I loved the priest who was the spiritual mentor - he became my spiritual director - and I cherished the work of the community as they restored safety and beauty to the blighted ghetto one street at a time. Working with Habitat for Humanity, local gardening groups and city developers there were urban gardens all over the neighborhood in addition to well cared for homes and playgrounds. And I cherished making retreats in the Oasis Room where I could take 36 hours for prayer and rest once every month. It was manna in the desert...
... what used to drive me crazy was the music for the liturgy: I LOVE good music and there was no plan or focus to what was sung at Thursday night Eucharist. In fact, it sounded a lot like what I imagined Marat/Sade to be like - and it used to piss me off! (Such a musical snob!)

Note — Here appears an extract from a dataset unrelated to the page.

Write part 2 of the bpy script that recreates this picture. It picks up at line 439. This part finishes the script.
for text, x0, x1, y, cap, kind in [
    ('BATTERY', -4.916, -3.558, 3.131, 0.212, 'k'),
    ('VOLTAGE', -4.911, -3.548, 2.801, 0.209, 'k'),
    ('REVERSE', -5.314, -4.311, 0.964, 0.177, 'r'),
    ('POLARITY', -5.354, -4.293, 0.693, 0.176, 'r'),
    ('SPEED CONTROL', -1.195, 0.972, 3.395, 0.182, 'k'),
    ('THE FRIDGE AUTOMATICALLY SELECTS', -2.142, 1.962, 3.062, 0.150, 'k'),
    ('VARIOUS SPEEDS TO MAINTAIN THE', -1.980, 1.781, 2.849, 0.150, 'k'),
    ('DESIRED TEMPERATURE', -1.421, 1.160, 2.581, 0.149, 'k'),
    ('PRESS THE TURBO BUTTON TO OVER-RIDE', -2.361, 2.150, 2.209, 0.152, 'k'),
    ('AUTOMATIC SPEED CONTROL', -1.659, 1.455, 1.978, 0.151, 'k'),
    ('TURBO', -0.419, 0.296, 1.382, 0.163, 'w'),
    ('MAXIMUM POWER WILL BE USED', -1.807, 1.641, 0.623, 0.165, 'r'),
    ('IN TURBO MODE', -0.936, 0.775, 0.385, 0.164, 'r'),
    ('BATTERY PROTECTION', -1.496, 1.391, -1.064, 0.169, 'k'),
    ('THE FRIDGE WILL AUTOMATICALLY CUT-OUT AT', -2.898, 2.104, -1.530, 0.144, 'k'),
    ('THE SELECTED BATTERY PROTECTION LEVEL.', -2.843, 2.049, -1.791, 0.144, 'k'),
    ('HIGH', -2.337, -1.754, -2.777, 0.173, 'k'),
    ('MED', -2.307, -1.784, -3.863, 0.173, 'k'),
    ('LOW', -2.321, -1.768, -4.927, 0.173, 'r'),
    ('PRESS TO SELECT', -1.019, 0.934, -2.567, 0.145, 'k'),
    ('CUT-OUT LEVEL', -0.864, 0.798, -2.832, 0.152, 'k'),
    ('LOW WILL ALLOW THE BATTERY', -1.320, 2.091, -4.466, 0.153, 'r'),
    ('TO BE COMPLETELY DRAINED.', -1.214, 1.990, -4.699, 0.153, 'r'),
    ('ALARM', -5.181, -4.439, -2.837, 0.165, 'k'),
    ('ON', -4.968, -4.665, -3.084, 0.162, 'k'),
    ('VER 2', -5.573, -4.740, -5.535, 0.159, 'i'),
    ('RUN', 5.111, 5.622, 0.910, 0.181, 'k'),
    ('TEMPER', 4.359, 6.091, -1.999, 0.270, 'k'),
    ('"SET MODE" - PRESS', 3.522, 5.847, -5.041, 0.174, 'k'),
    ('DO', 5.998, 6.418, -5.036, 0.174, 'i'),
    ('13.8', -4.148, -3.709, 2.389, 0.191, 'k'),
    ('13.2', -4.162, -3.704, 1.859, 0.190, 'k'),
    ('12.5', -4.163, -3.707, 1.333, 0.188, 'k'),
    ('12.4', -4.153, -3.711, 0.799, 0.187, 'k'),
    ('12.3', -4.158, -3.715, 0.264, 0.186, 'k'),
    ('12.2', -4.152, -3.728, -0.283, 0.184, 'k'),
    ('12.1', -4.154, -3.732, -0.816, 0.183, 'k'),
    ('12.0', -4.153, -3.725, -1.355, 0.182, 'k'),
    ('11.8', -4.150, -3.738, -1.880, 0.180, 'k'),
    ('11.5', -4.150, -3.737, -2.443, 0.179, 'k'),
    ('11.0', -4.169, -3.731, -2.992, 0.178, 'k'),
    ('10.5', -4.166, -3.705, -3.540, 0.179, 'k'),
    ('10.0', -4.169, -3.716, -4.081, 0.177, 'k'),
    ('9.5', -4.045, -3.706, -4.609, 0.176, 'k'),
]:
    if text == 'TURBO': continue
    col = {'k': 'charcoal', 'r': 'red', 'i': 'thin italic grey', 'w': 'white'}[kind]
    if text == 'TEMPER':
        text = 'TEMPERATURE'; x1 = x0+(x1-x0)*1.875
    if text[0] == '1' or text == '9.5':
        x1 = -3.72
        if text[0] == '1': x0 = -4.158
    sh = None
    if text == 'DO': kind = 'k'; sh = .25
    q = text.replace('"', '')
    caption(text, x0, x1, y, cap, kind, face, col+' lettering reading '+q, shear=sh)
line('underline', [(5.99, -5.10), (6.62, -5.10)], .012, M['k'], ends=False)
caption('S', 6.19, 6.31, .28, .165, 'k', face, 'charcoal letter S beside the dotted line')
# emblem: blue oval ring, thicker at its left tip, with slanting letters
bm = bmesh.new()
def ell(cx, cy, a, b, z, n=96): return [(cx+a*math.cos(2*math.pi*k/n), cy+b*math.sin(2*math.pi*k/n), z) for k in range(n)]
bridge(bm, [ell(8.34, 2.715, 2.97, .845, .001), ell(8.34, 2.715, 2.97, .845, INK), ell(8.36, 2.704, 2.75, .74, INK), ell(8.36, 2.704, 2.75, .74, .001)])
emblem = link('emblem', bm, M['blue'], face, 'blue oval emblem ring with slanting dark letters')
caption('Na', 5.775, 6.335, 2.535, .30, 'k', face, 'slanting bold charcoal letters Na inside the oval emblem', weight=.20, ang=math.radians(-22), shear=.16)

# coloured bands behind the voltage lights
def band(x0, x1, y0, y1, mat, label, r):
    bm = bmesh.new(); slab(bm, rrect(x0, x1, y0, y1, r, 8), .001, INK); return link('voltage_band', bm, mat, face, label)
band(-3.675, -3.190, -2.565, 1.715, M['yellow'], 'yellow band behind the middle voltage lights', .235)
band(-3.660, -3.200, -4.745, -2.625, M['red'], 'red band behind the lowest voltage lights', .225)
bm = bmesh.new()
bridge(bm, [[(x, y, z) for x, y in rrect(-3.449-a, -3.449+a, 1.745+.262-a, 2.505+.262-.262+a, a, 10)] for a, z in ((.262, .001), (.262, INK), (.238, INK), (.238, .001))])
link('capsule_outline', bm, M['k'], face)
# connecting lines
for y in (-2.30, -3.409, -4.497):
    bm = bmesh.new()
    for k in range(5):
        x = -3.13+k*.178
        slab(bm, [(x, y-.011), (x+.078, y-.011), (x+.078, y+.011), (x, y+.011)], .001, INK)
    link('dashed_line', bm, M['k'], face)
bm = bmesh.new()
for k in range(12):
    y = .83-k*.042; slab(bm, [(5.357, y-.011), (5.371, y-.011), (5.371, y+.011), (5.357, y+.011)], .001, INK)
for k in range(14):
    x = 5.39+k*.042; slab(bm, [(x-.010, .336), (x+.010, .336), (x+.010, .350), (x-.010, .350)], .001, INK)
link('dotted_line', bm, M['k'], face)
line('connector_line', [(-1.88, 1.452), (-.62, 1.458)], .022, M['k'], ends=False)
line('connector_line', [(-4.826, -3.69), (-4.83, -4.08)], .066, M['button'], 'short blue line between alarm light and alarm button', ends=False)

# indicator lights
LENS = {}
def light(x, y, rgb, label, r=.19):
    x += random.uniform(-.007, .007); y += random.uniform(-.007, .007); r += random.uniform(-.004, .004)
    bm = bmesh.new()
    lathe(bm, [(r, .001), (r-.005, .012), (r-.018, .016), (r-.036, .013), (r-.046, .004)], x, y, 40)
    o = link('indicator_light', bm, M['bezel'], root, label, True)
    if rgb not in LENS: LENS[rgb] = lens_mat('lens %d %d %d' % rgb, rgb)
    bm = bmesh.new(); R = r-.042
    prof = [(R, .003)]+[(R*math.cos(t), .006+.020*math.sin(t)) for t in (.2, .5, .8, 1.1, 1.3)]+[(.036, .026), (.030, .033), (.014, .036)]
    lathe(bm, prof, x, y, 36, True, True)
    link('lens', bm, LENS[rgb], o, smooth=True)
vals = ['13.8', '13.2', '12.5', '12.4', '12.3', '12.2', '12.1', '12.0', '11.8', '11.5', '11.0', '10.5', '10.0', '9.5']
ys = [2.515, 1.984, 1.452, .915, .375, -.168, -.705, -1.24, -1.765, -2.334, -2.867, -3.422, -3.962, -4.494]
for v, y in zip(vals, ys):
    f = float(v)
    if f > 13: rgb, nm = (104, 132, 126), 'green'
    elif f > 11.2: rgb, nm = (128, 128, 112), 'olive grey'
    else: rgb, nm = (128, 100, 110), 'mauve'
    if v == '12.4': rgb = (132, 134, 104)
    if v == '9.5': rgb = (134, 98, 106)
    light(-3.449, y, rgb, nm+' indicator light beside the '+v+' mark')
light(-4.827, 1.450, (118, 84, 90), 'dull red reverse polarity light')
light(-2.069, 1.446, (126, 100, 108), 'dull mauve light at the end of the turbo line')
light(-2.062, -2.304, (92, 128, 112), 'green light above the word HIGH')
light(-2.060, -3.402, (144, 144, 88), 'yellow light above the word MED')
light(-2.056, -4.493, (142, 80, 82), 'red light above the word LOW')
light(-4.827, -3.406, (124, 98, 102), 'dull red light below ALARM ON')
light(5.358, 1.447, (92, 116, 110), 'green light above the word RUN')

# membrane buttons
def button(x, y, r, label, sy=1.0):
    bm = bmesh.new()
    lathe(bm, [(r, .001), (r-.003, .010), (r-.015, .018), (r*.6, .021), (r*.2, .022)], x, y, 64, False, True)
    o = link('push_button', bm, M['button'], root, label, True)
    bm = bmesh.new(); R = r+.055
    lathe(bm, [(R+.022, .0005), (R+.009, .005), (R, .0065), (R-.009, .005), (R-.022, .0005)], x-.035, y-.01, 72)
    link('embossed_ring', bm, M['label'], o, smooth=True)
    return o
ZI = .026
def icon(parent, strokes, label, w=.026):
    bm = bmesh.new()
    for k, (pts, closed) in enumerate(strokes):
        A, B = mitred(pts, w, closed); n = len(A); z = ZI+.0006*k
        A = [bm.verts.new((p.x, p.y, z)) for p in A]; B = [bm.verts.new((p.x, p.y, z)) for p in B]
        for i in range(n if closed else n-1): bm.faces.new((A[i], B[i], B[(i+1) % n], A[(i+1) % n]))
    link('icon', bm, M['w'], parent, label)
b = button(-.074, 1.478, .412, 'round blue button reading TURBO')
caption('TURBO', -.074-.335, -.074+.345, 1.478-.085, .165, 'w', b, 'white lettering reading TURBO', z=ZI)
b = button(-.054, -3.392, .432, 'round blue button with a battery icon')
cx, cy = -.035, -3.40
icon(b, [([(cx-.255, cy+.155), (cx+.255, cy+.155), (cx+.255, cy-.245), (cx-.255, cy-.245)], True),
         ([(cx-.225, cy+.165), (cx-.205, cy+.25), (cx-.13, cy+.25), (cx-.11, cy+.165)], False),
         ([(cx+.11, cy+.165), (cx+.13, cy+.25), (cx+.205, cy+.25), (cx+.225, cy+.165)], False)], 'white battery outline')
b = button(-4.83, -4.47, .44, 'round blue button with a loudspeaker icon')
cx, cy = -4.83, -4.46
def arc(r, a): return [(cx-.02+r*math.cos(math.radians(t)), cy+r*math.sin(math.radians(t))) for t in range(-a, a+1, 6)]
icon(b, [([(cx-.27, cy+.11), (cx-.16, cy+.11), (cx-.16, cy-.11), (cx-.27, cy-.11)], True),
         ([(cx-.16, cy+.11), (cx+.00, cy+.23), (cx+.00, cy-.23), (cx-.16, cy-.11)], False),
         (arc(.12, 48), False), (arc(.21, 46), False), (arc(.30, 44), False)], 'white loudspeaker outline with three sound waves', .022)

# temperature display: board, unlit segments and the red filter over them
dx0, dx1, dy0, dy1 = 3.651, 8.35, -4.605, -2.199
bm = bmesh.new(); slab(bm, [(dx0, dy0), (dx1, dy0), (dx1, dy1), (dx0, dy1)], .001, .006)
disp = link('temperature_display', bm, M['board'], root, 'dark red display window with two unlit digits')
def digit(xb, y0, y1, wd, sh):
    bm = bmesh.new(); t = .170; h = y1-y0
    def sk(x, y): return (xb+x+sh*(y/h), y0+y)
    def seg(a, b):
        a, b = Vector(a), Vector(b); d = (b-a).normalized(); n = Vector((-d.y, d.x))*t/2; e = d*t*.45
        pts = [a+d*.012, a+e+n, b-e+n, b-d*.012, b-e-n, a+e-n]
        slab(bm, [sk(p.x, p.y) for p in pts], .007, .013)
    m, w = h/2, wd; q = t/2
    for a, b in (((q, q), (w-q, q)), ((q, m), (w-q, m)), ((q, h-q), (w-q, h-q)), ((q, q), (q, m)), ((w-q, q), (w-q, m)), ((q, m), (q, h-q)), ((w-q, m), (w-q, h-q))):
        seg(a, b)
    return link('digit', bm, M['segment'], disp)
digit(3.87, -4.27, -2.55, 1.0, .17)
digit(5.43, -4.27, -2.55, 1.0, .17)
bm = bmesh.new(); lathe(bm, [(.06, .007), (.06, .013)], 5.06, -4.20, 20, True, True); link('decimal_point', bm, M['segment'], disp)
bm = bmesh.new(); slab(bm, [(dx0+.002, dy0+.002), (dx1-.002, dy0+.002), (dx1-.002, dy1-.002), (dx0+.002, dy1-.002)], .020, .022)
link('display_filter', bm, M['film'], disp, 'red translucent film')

One day, however, one of my new friends at the community said to me after I moaned and groaned about the music: "You know, this isn't really about you and your aesthetics. Why don't you just go and receive what is there instead of complaining about what is missing?" His words have made all the difference in the world; now, in addition to whatever commitments, insights and wrestlings I bring to worship, I am learning that there are already blessings to be embraced if I can be still enough to receive and experience them. What's more, in that setting I was empowered to offer my musical gifts to the community - not as an expert - but just as another guy in the band - and we had a ball.

Authentic worship helped me integrate my public and personal life in a way that honored both without diminishing either. I sense that this is one of the blessings of this era that we can make more explicit. In The Art of Celebration: 20th Century Painting, Literature, Sculpture, Photography and Jazz, Alfred Appel, Jr. observes that there has been a clear movement towards integration and wholeness in our generation. What was once "primitive" and rural has now been embraced by the sophisticated city, what was once abstract is now used to help us discern our deepest truths, what was once the realm of the purely holy has now become the fount of human creativity to say nothing of the blurred lines between popular and high culture. In a brilliant interpretive insight, Appel writes:

The polarities of modernism - and one might say of human temperament - are defined by the spectacle of Gregor Samsa in his bed at the outset of Franz Kafka's The Metamorphosis, transformed into a dung beetle, and by the voice of voluptuous Molly Bloom in her bed in the last chapter of James Joyce's Ulysses, where, during her unpunctuated, forty-five page interior monologue, she says YES eighty-seven times, in a subtle orchestration of the word that rises to a famous crescendo.

I rather like the way Dave Matthews puts it in his reworking of "In My Life." Everything belongs...


CREDITS: Incarnation @ www.missionalchurchnetwork.com/.../; Yin and Yang @ www.slowleadership.org/.../ ; Interfaith @ www.bahai.us/interfaith; Jazz @ www.songsofdavid.com/CJANewMembersAnnouncemen...)

Comments

SGF said…
This post has such clarity and understanding for me! Thanks for having the courage to be open minded and for being able to disclose in away that shines a light for others who desire to see!
RJ said…
Thanks, brother. Maybe by the time I retire I'll even be able to clearly articulate some of these ideas to others! I really appreciate you reading and being my friend.